New Scholarship Points to Secret Symbolism in Velázquez Paintings

Diego Velázquez, The Toilet of Venus (ca. 1647–51). Photo:

The Grand Palais in Paris has mounted an ambitious Diego Velázquez exhibition, and, according to a French critic, it’s riddled with distinctive ambiguities.

The bulk of the Spanish master’s paintings reside in the collection at the Prado Museum in Madrid. Velázquez’ masterworks like Las Meninas, The Surrender of Breda, and Las Hilanderas do not leave the institution. Despite these limitations, the Grand Palais has pulled off a substantive exhibition by pairing works by the master with canvases by the artist’s mentor, Francisco Pacheco, and disciples, referred to as “Velazquenos.”
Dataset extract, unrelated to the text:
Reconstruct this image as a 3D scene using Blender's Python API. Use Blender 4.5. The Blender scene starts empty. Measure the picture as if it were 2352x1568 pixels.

Writing for French Journal Le Monde, art critic Philippe Dagen takes a closer look at the paintings on display and notes subtle discrepancies.

He studies one simple painting, depicting a young woman holding up a piece of paper in her right hand. Though it appears to be a piece of paper, Dagen posits that, since there is no inscription on it, it could also be a canvas. He offers that, if this is the case, the brunette could easily function as an allegory for painting itself.

This hypothesis is supported by some Velázquez scholars, though others profess to recognize Clio, the muse of history or even a sibyl. While there is no clear consensus, the portrait is also seen by some as merely a study for Las Hilanderas.

The woman’s physical attributes are also enigmatic: the cloth around her appears translucent, the shadow below her hand is too faint, and Velázquez has inexplicably adorned her forearm with a fine rosy curve. Many of these touches boast no artistic precedent or influence. The same can also be said of the blurred face in The Toilet of Venus and the hallowed eyes in Cabeza de apóstol.

Diego Velázquez, Cabeza de apóstol (1619-1620).  Photo:

Diego Velázquez, Cabeza de apóstol (1619-1620).

Dagen affirms that part of Velázquez’ genius lay in leaving subject and meaning ambiguous, inviting multiple interpretations, in the same way he does with Las Meninas.

Velázquez at the Grand Palais is on view until July 13.